Is your CEO climbing on the social media bandwagon?

More and more chief execs are venturing onto LinkedIn and Twitter, giving their organizations a public face and engaging internal and external audiences. Here’s how communicators can help.


Though slow to the table, many CEOs have come to embrace social media.

An analysis found that 80 percent of the CEOs of the world’s largest 50 companies are engaged online and on social media, more than double of what the same study found in 2010.

Not long ago, a CEO’s presence on social media was considered too risky, a recent Harvard Business Review article said. CEOs feared that saying the wrong thing online would ignite a firestorm of antagonists, dissatisfied customers and disgruntled employees who could threaten the company’s reputation.

Now, having a digital strategy integrated across multiple channels is the mandate for neutralizing criticism.

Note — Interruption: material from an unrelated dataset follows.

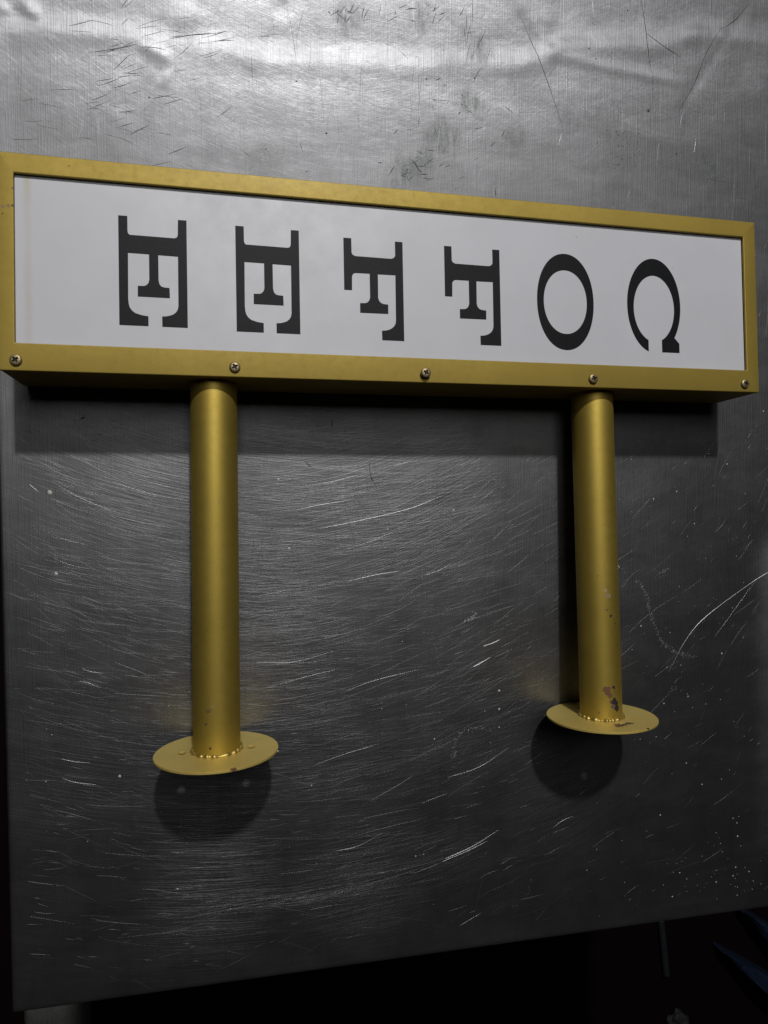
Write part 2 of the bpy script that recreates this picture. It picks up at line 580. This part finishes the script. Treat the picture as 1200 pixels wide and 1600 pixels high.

It’s become more important to tell the company’s story transparently and join the conversation.

Research shows that five significant trends over the past five years have contributed to CEOs’ increased presence on social media.

1. The company website is the top spot for CEO communications. Nearly seven in 10 CEOs (68 percent) have a visible presence on company websites beyond just their name and bio. This represents a more than doubling of CEO website visibility since 2010 (32 percent), reflecting the larger trend of companies’ becoming self-publishers.

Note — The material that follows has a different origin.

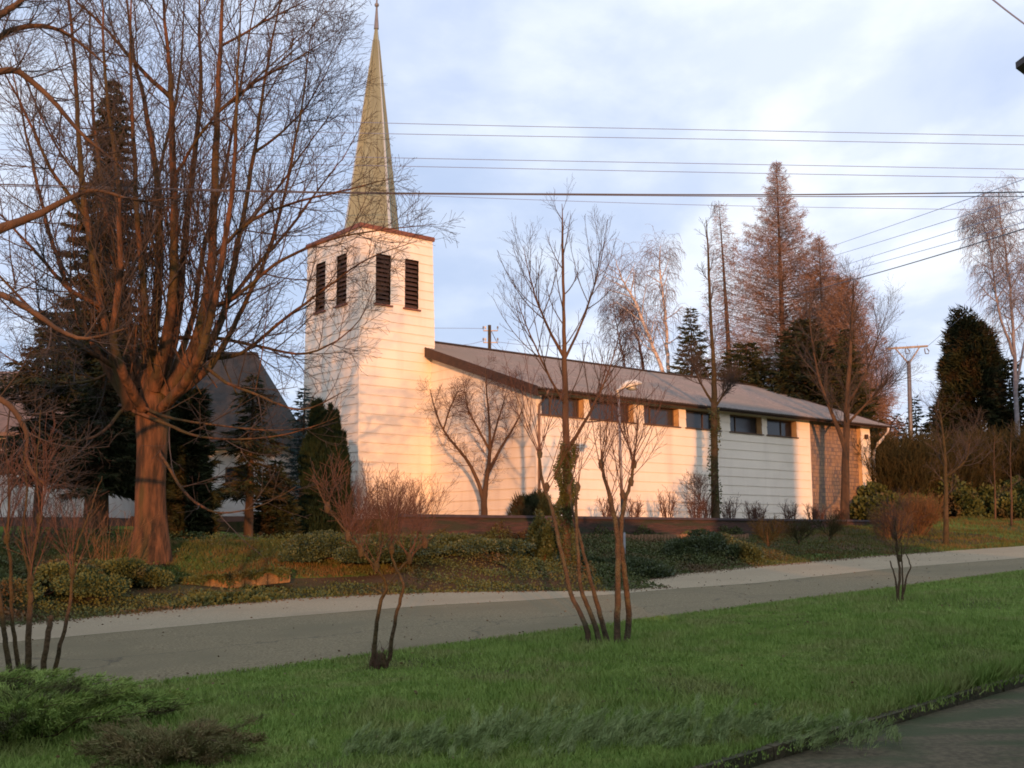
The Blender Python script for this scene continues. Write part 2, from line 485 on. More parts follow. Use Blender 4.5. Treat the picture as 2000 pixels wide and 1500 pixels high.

2. Corporate video is the new normal for CEOs. The number of CEOs appearing in video, either on the company website or YouTube channel, is triple what it was in 2010 (54 percent and 18 percent, respectively). Some CEO videos are repurposed clips of CEOs reporting on quarterly earnings and at industry-related events; others are directed at customers. CEOs are smartly recognizing the emotional power of video in today’s multi-media and distracted world.

3. LinkedIn rules. The rate of CEOs using LinkedIn has spiked since 2010, going from 4 percent to 22 percent. More than 1.7 million CEO titles now appear on LinkedIn. This platform is regarded as safer than other social media, given that those who post on its site cannot do so anonymously. In a way, it is a gated community for professionals.

4. New CEOs are quicker to take up social media. New CEOs (in office three years or less) are now just as active on social media as those with more than three years at the helm. This rate jumped from 48 percent in 2012 to 80 percent in 2014. CEOs understand from the start that social media activity enables them to reach wider audiences faster.

5. Female executives are raising their voices. More than 75 percent of female CEOs are active on social media. As social media strategist Andrea Learned wrote for The Huffington Post, “‘Going social’ has huge potential for helping women leaders elevate their own voices, add fresh thinking to important conversations, and build trusted community with an impact that makes a world of business difference.”

Chief execs on social media platforms

It’s been amazing to see the surge in social media engagement at these high levels.

Having at least some social media presence puts CEOs in a better position to connect with a large audience, especially in a time of opportunity or crisis. It also puts a human face on your company.

Obviously there are reputational benefits of building a personal brand and creating a voice of authority in an industry, and employees say they feel proud when they see their leaders on social media.

Having an enthusiastic executive authentically embrace social networks can be a great advantage for a company. If your CEO is resisting it, what should you do?

1. Education. Sometimes the route to social media nirvana does not go through Facebook. It means pausing for some executive education. Before anybody starts posting or tweeting, make sure the executive is thoroughly educated on the opportunities, risks and especially the SEC implications of anything he or she publishes.

2. Guidance. The first time you leap from an airplane, you probably want a trainer strapped to your back. I think that’s good advice for social media too. If your CEO is hesitant, don’t force anything. Take it slow. Help them, and coach them. Suggest easy steps like repurposing a speech, a message to shareholders or another piece of content they have already created.

3. Show them by example. For those CEOs still hesitant to embrace social media, listening and watching other CEOs in action could be a great first step.

4. Be conservative. You probably don’t want your CEO’s social media debut to be a Twitter chat or a live broadcast on Meerkat. Work them into responding to and engaging with friendly crowds. Be sensitive to their ability to take criticism when considering the right platforms.

5. Never fake it. Your CEO might want you to “just do it” for them. This is a difficult position to be in, but you just can’t risk the company’s reputation by posting on behalf of another person. Don’t get caught in that trap.

6. If necessary, back off. Some CEOs are never going to get it, and they’re never going to get onboard. If they hate it, that’s going to show up in the tone of their social media engagement. There also could be legitimate risks-even security factors-that would prevent a CEO from venturing onto social media. Know when to back off.

Are your executives active on social media? How’s that working out?